PD Dr. Isabelle Künzer
My research is phenomenologically oriented in terms of cultural history and combines analyses of the ancient world with modern theories and the contemporary relevance of the research topics dealt with. In addition to the decidedly phenomenological orientation on a thematic level, human perception, emotions and horizons of knowledge and experience in ancient societies always play a role in my core research areas. For this reason, I regularly cross the bridge to cognitive science in my research projects and apply approaches from the field of Distributed Cognition to problems in ancient studies.

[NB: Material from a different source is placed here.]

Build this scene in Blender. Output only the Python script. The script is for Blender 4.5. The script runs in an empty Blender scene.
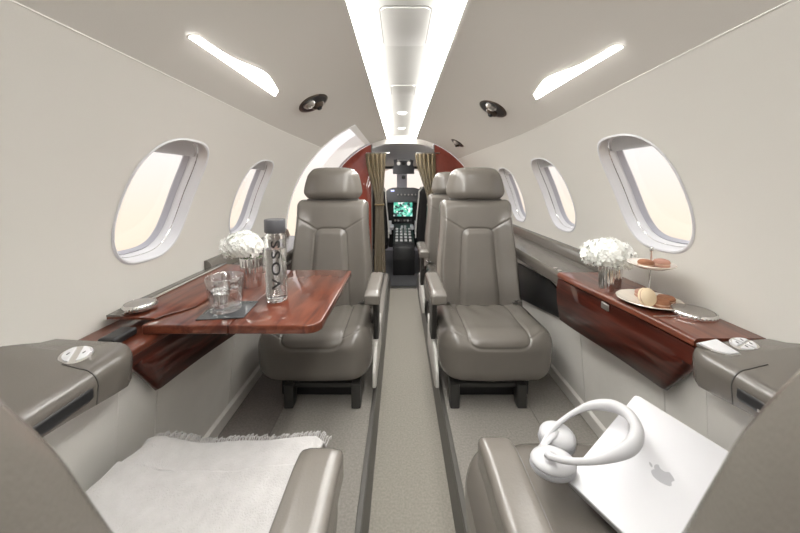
import bpy, bmesh, math, random
from mathutils import Vector, Matrix
random.seed(7)
PI = math.pi
SC = bpy.context.scene
COL = SC.collection

# ------------------------------------------------------------------ materials
def new_mat(name):
    m = bpy.data.materials.new(name); m.use_nodes = True
    nt = m.node_tree
    return m, nt, nt.nodes['Principled BSDF']

def mat(name, col, rough=0.5, metal=0.0, bump=0.0, bscale=200.0, var=0.0, vscale=8.0, coat=0.0, spec=0.5, sheen=0.0, stretch=(1,1,1)):
    m, nt, b = new_mat(name)
    b.inputs['Base Color'].default_value = (*col, 1)
    b.inputs['Roughness'].default_value = rough
    b.inputs['Metallic'].default_value = metal
    b.inputs['Coat Weight'].default_value = coat
    b.inputs['Coat Roughness'].default_value = 0.16
    b.inputs['Specular IOR Level'].default_value = spec
    b.inputs['Sheen Weight'].default_value = sheen
    tc = nt.nodes.new('ShaderNodeTexCoord')
    mp = nt.nodes.new('ShaderNodeMapping'); mp.inputs['Scale'].default_value = stretch
    nt.links.new(tc.outputs['Object'], mp.inputs['Vector'])
    if var > 0:
        n = nt.nodes.new('ShaderNodeTexNoise'); n.inputs['Scale'].default_value = vscale; n.inputs['Detail'].default_value = 4
        nt.links.new(mp.outputs[0], n.inputs['Vector'])
        r = nt.nodes.new('ShaderNodeValToRGB')
        r.color_ramp.elements[0].position = .3; r.color_ramp.elements[1].position = .7
        r.color_ramp.elements[0].color = (*[c*(1-var) for c in col], 1)
        r.color_ramp.elements[1].color = (*[min(1, c*(1+var)) for c in col], 1)
        nt.links.new(n.outputs['Fac'], r.inputs[0]); nt.links.new(r.outputs[0], b.inputs['Base Color'])
    if bump > 0:
        n2 = nt.nodes.new('ShaderNodeTexNoise'); n2.inputs['Scale'].default_value = bscale; n2.inputs['Detail'].default_value = 3
        nt.links.new(mp.outputs[0], n2.inputs['Vector'])
        bp = nt.nodes.new('ShaderNodeBump'); bp.inputs['Strength'].default_value = bump; bp.inputs['Distance'].default_value = .002
        nt.links.new(n2.outputs['Fac'], bp.inputs['Height']); nt.links.new(bp.outputs[0], b.inputs['Normal'])
    return m

def wood_mat(name, c1, c2, stretch):
    m, nt, b = new_mat(name)
    tc = nt.nodes.new('ShaderNodeTexCoord'); mp = nt.nodes.new('ShaderNodeMapping')
    mp.inputs['Scale'].default_value = stretch
    nt.links.new(tc.outputs['Object'], mp.inputs['Vector'])
    n = nt.nodes.new('ShaderNodeTexNoise'); n.inputs['Scale'].default_value = 1.0; n.inputs['Detail'].default_value = 8
    n.inputs['Distortion'].default_value = 1.2
    nt.links.new(mp.outputs[0], n.inputs['Vector'])
    r = nt.nodes.new('ShaderNodeValToRGB')
    e = r.color_ramp.elements
    e[0].position = .32; e[0].color = (*c1, 1); e[1].position = .68; e[1].color = (*c2, 1)
    nt.links.new(n.outputs['Fac'], r.inputs[0]); nt.links.new(r.outputs[0], b.inputs['Base Color'])
    b.inputs['Roughness'].default_value = .35; b.inputs['Specular IOR Level'].default_value = .12; b.inputs['Coat Weight'].default_value = 1.0; b.inputs['Coat Roughness'].default_value = .02
    return m

def emis(name, col, s):
    m, nt, b = new_mat(name)
    nt.nodes.remove(b)
    e = nt.nodes.new('ShaderNodeEmission'); e.inputs[0].default_value = (*col, 1); e.inputs[1].default_value = s
    nt.links.new(e.outputs[0], nt.nodes['Material Output'].inputs[0])
    return m

def pane_mat(name):
    m, nt, b = new_mat(name); nt.nodes.remove(b)
    t = nt.nodes.new('ShaderNodeBsdfTransparent'); g = nt.nodes.new('ShaderNodeBsdfGlossy'); g.inputs['Roughness'].default_value = .02
    lw = nt.nodes.new('ShaderNodeLayerWeight'); pw = nt.nodes.new('ShaderNodeMath'); pw.operation = 'POWER'; pw.inputs[1].default_value = 5
    nt.links.new(lw.outputs['Facing'], pw.inputs[0])
    f = nt.nodes.new('ShaderNodeMath'); f.operation = 'MULTIPLY_ADD'; f.inputs[1].default_value = .4; f.inputs[2].default_value = .02
    nt.links.new(pw.outputs[0], f.inputs[0])
    mx = nt.nodes.new('ShaderNodeMixShader')
    nt.links.new(f.outputs[0], mx.inputs[0]); nt.links.new(t.outputs[0], mx.inputs[1]); nt.links.new(g.outputs[0], mx.inputs[2])
    nt.links.new(mx.outputs[0], nt.nodes['Material Output'].inputs[0])
    return m

def glass_mat(name, col=(1, 1, 1), ior=1.45):
    m, nt, b = new_mat(name)
    b.inputs['Base Color'].default_value = (*col, 1); b.inputs['Roughness'].default_value = 0.0
    b.inputs['IOR'].default_value = ior; b.inputs['Transmission Weight'].default_value = 1.0
    return m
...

In this context, I work, among other things, on the discursivization of taste perception in Roman society. The focus is on the complex relationship between perception, experience and knowledge. This perspective makes it possible both to draw an impressive picture of ideas of taste perception in Roman antiquity and to accentuate the complex lines of connection between knowledge, experience and perception in the Roman world . I am particularly interested in the ways in which a wealth of sensory knowledge and experience was generated and functionalized in narratives on the basis of specific gustatory expectations and experiences in the Roman world. My research questions in the field of sensory perception in the ancient world thus focus on the problem of how questions of perception and memory interact with each other. Such findings, in turn, are of considerable importance in order to gain a better understanding of man's orientation in his environment, his view of the world and the literary narratives relating to it.